Aún recuerdo aquel verano, ya algo lejano, en el que Michael Jackson y Bruce Springsteen fueron la estrellas de la programación española de conciertos estivales, y el tratamiento, muy distinto, que recibieron uno y otro por parte de articulistas, tertulianos y opinadores varios. Todos, en su ignorante ingenuidad frente al negocio musical, alabaron la autenticidad de Bruce, y denostaron la artificialidad de un Jackson del que los medios sensacionalistas ya destacaban más sus aclarados de piel que sus propuestas musicales. No supieron ver esos hilvanadores de frases huecas que las reglas del espectáculo rigen para todos, y que solo cambia la manera en la que unos u otros las aplican.

Jackson, antes de que su creatividad y energía se secasen, demostró (no sólo con sus discos) ser un artista completo y brillante: quien haya visto alguno de los conciertos que dio en sus buenos tiempos sabe de la electricidad y el embrujo que desplegaba en escena.
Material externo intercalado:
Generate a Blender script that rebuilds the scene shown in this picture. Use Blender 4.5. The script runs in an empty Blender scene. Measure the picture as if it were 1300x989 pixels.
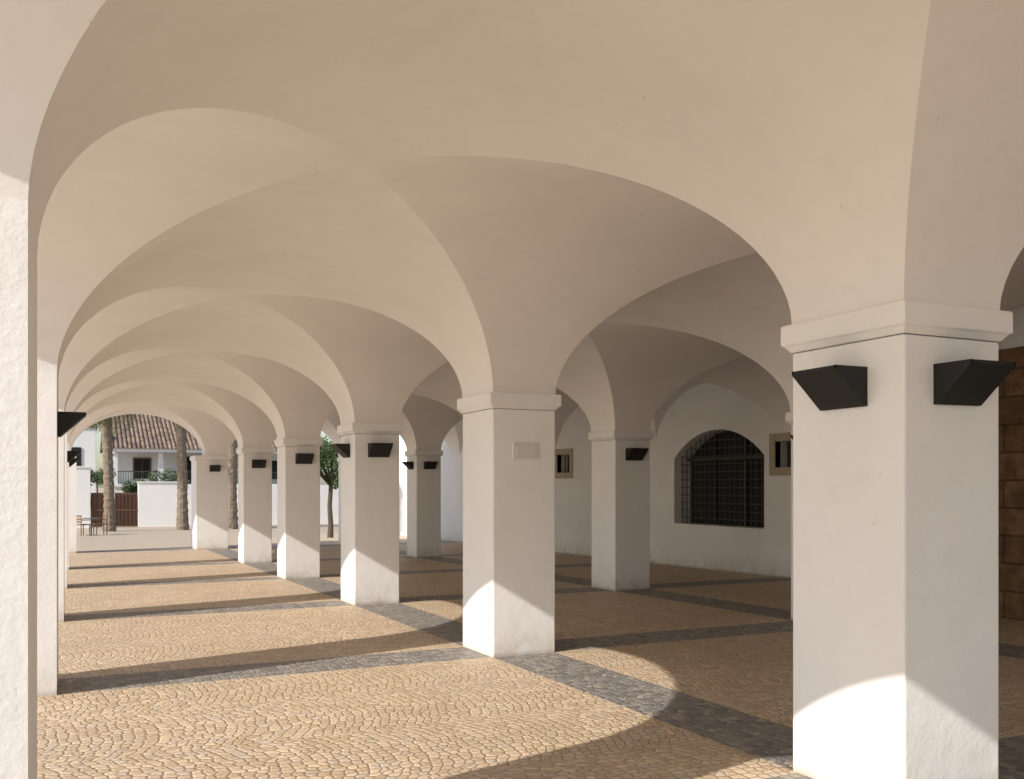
import bpy, bmesh, math, random
from mathutils import Vector, Matrix
random.seed(7)
S = bpy.context.scene
COL = S.collection

# ------------------------------------------------------------------ helpers
def mat_new(name):
    m = bpy.data.materials.new(name); m.use_nodes = True
    nt = m.node_tree; nt.nodes.clear()
    out = nt.nodes.new('ShaderNodeOutputMaterial')
    b = nt.nodes.new('ShaderNodeBsdfPrincipled')
    nt.links.new(b.outputs[0], out.inputs[0])
    return m, nt, b
def N(nt, t, **k):
    n = nt.nodes.new(t)
    for a, v in k.items(): setattr(n, a, v)
    return n
def M(nt, op, a, b=None, c=None, clamp=False):
    n = nt.nodes.new('ShaderNodeMath'); n.operation = op; n.use_clamp = clamp
    for i, v in enumerate((a, b, c)):
        if v is None: continue
        if isinstance(v, (int, float)): n.inputs[i].default_value = v
        else: nt.links.new(v, n.inputs[i])
    return n.outputs[0]
def MIX(nt, f, a, b, mode='MIX'):
    n = nt.nodes.new('ShaderNodeMix'); n.data_type = 'RGBA'; n.blend_type = mode
    if isinstance(f, (int, float)): n.inputs[0].default_value = f
    else: nt.links.new(f, n.inputs[0])
    for s, v in ((6, a), (7, b)):
        if isinstance(v, tuple): n.inputs[s].default_value = (*v, 1)
        else: nt.links.new(v, n.inputs[s])
    return n.outputs[2]
def RAMP(nt, f, stops):
    n = nt.nodes.new('ShaderNodeMapRange'); n.inputs[1].default_value = stops[0]; n.inputs[2].default_value = stops[1]
    n.inputs[3].default_value = stops[2]; n.inputs[4].default_value = stops[3]
    nt.links.new(f, n.inputs[0]); return n.outputs[0]
def NOISE(nt, vec, scale, detail=4, rough=.55, out=0):
    n = N(nt, 'ShaderNodeTexNoise'); n.inputs['Scale'].default_value = scale
    n.inputs['Detail'].default_value = detail; n.inputs['Roughness'].default_value = rough
    nt.links.new(vec, n.inputs['Vector']); return n.outputs[out]
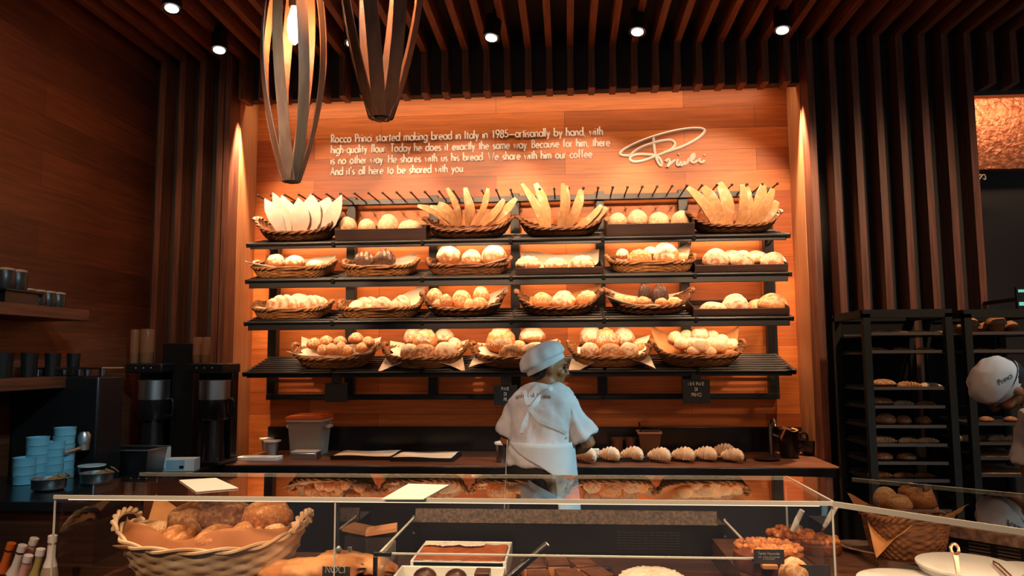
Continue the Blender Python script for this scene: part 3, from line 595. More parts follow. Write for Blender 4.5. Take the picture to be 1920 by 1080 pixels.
# flour-stencilled lettering on three loaves
def stencil(o, txt, size, dz, r=.0022, arcdrop=.25):
    bpy.context.view_layer.update(); mw = o.matrix_world; me = o.data; bv = BVHTree.FromPolygons([mw @ q.co for q in me.vertices], [tuple(p.vertices) for p in me.polygons])
    c = mw.translation; W = text_width(txt)*size; b = B(); inv = mw.inverted()
    for st in strokes(txt, size):
        pts = []
        for px, pz in st:
            q = (px-W/2); h = bv.ray_cast(V((c.x+q, c.y-.5, c.z+dz+pz-arcdrop*q*q/(W/2)*.6)), V((0, 1, 0)))[0]
            if h is not None: pts.append(h+V((0, -.001, 0)))
        if len(pts) > 1: b.tube(pts, r, 4)
    b.v = [tuple(inv @ V(p)) for p in b.v]; q = obj('flour_lettering', b, PAPERW, o); q['label'] = 'white flour lettering'
for o in list(bpy.data.objects):
    lb = o.get('label', '')
    if lb.startswith('ridged golden loaf') and 'bottom shelf' in lb: stencil(o, 'PRINCI', .034 if 'fourth' in lb else .028, .02 if 'third' not in lb else -.01)
# ------------------------------------------------------------ counters behind the case
CZ = .99; CTOP = wood('counter_top', '80503a', '573424', (2, 30, 30), .4); CF = 4.46
t = thing('back_counter', 'long dark counter with a brown top below the bread shelves', 'counter', (-.3, 4.85, 0)); L = V((-.3, 4.85, 0))
def pt(name, b, m, par, org, **k): return obj(name, B().add([V(p)-V(org) for p in b.v], b.f), m, par, **k)
pt('worktop', B().box(-2.14, 1.57, CF, 5.19, CZ-.035, CZ), CTOP, t, L, bev=.004)
pt('front_edge', B().box(-2.14, 1.57, CF-.012, CF, CZ-.12, CZ-.006), BLACKG, t, L, bev=.003)
pt('cabinet', B().box(-2.1, 1.55, CF+.03, 5.15, 0, CZ-.035), DARKBOARD, t, L)
pt('upstand', B().box(-2.14, 1.57, 5.165, 5.195, CZ, 1.155), BLACKG, t, L, bev=.003)
t = thing('side_counter', 'dark counter along the walnut wall carrying the coffee machines', 'counter', (-2.5, 4.2, 0)); L = V((-2.5, 4.2, 0))
pt('worktop', B().box(LX+.01, -2.15, 3.63, 4.75, CZ-.035, CZ), BLACKG, t, L, bev=.004)
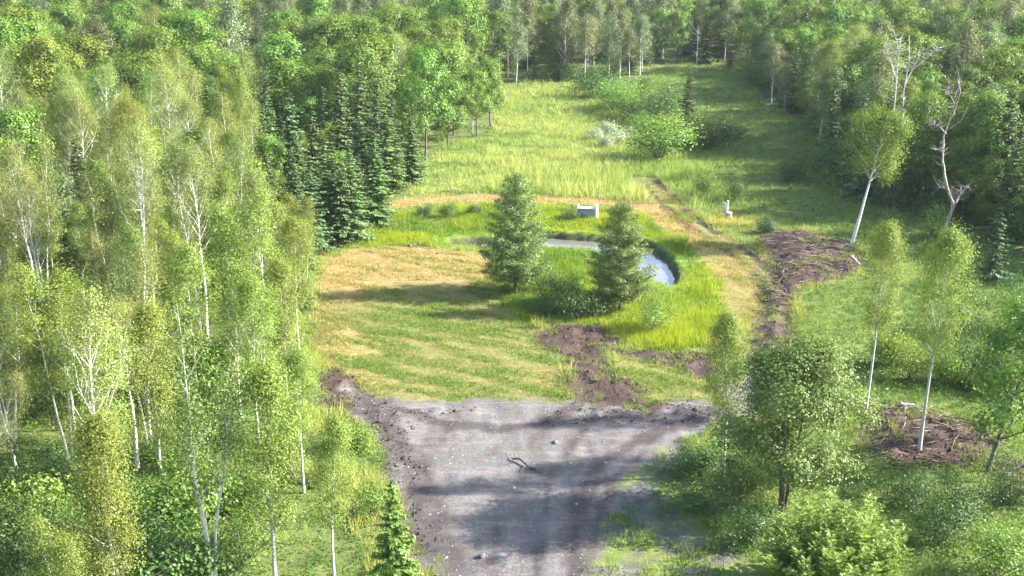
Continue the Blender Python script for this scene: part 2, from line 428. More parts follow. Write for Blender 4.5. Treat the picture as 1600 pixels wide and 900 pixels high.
def plain_mat(name, c1, c2, sc=3.0, rough=0.6, metal=0.0):
    m, nt, out = new_mat(name)
    tc = nt.nodes.new('ShaderNodeTexCoord')
    n1 = noise(nt, tc.outputs['Object'], sc, 5, 0.65)
    c = ramp(nt, n1, [(0.35, c1), (0.7, c2)])
    p = nt.nodes.new('ShaderNodeBsdfPrincipled'); nt.links.new(c, p.inputs['Base Color']); p.inputs['Roughness'].default_value = rough
    p.inputs['Metallic'].default_value = metal
    bp = nd(nt, 'ShaderNodeBump', Strength=0.25, Distance=0.02); nt.links.new(n1, bp.inputs['Height']); nt.links.new(bp.outputs[0], p.inputs['Normal'])
    nt.links.new(p.outputs[0], out.inputs[0])
    return m
M['white_paint'] = plain_mat('white_paint', (0.42, 0.41, 0.40), (0.66, 0.65, 0.64), 4, 0.6)
M['grey_and_shade'] = plain_mat('grey_and_shade', (0.16, 0.165, 0.19), (0.26, 0.27, 0.30), 5, 0.6)  # plain grey of the bucket; on the white crate it is painted-in shade
M['grey_metal'] = plain_mat('grey_metal', (0.30, 0.31, 0.33), (0.42, 0.42, 0.44), 6, 0.5, 0.3)
M['rock'] = plain_mat('rock', (0.07, 0.065, 0.065), (0.15, 0.14, 0.135), 6, 0.9)
M['stone'] = plain_mat('stone', (0.12, 0.11, 0.11), (0.26, 0.245, 0.24), 2, 0.9)
M['clod'] = plain_mat('clod', (0.014, 0.009, 0.008), (0.062, 0.041, 0.033), 0.8, 0.95)

# ------------------------------------------------------------------ the ground, split into its named areas
def axis(*segs):
    out = [segs[0][0]]
    for a, b, st in segs:
        n = max(1, int(round((b - a) / st))); out += list(a + (b - a) * (np.arange(n) + 1) / n)
    return np.array(out)
gx = axis((-1400, -300, 110), (-300, -120, 15), (-120, -46, 3.0), (-46, 46, 0.34), (46, 120, 3.0), (120, 300, 15), (300, 1400, 110))
gy = axis((-400, -60, 40), (-60, 44, 2.0), (44, 134, 0.42), (134, 182, 0.8), (182, 246, 1.6), (246, 400, 8), (400, 1520, 90))
GX, GY = np.meshgrid(gx, gy); fx_, fy_ = GX.ravel(), GY.ravel()
pm = plan(fx_, fy_)
hz = ground_z(fx_, fy_, pm)
# wear of the field: straw strongest where it was mown last, around the pond path and in the far strip
nst = fbm(fx_ * 0.16, fy_ * 0.16, 90, 3)
strawm = np.maximum(pm['field'] * np.clip(0.25 + 0.75 * ss(90, 100, fy_ + (nst - 0.5) * 14) + 0.5 * ss(0.45, 0.6, nst), 0, 1), pm['ring'] * (1 - .55 * ss(14, 19, fx_)))
strawm = np.maximum(strawm, 0.2 * pm['track'])
bank = ss(0.9, 0.1, np.abs(pm['pond'] + 0.1)) * ss(-0.05, -0.25, hz)
ndark = fbm(fx_ * 0.22, fy_ * 0.07, 95, 4)
# damp, darker fines that vehicles dragged over the gravel in two bands along the drive; also a darker strip across its head
bandL = np.minimum(dline(GP([(590, 640), (640, 720), (672, 790), (700, 870), (715, 930)]), fx_, fy_), dline(GP([(560, 622), (625, 690), (650, 760), (668, 830), (690, 930)]), fx_, fy_) + .1)
bandR = np.minimum(dline(GP([(1100, 650), (1000, 685), (940, 720), (912, 780), (898, 850), (893, 930)]), fx_, fy_), dline(GP([(1010, 700), (968, 735), (940, 790), (925, 860), (918, 930)]), fx_, fy_) + .25)
bandT = dline(GP([(850, 655), (950, 652), (1050, 645), (1100, 640)]), fx_, fy_)
bandM = np.minimum(dline(GP([(900, 630), (870, 660), (780, 668), (700, 660), (620, 640)]), fx_, fy_), dline(GP([(920, 640), (900, 690), (860, 740), (845, 820), (840, 930)]), fx_, fy_) + .35)
wv = (fbm(fx_ * 0.8, fy_ * 0.5, 97, 4) - 0.5)
wet_dark = pm['drive'] * np.clip(0.8 * ss(1.5, 0.3, bandL + wv * 2.0) + 0.85 * ss(0.85, 0.3, bandR + wv * 1.2) + 0.9 * ss(1.0, 0.2, bandT + wv * 1.8) + .85 * ss(.7, .25, bandM + wv * 1.2), 0, 0.85)
wet_dark = np.maximum(wet_dark, bank)
soilm = np.clip(np.maximum(pm['soil'] * (1 - 0.35 * pm['drive']), pm['rut'] * 0.85) , 0, 1)
one = np.ones_like(fx_)
mask_a = np.stack([np.maximum(pm['drive'], pm['verge']), soilm, strawm, one], 1)
mask_b = np.stack([np.maximum(pm['lush'], pm['weeds'] * 0.25), pm['woods'], wet_dark, one], 1)
nx, ny = len(gx), len(gy)
I, J = np.meshgrid(np.arange(ny - 1), np.arange(nx - 1), indexing='ij')
Q = np.stack([I * nx + J, I * nx + J + 1, (I + 1) * nx + J + 1, (I + 1) * nx + J], -1).reshape(-1, 4)
fm = lambda a: a[Q].mean(1)
area = np.zeros(len(Q), int)                      # 0 ground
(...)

Luego, estaban su vida privada y sus excentricidades públicas que, lamentablemente, llegaron a eclipsar su talento artístico. Al margen de otras consideraciones, siempre he defendido su entusiasmo por los quirófanos de los brujos de la cirugía estética: Jackson fue el futuro hecho presente; el prototipo de mutante de los siglos venideros. Nunca se le ha perdonado esa osadía ni el hecho de ser (y ahí está su obra), siendo raro, uno de los grandes del pop. Fue un outsider dentro del mainstream. Una anomalía.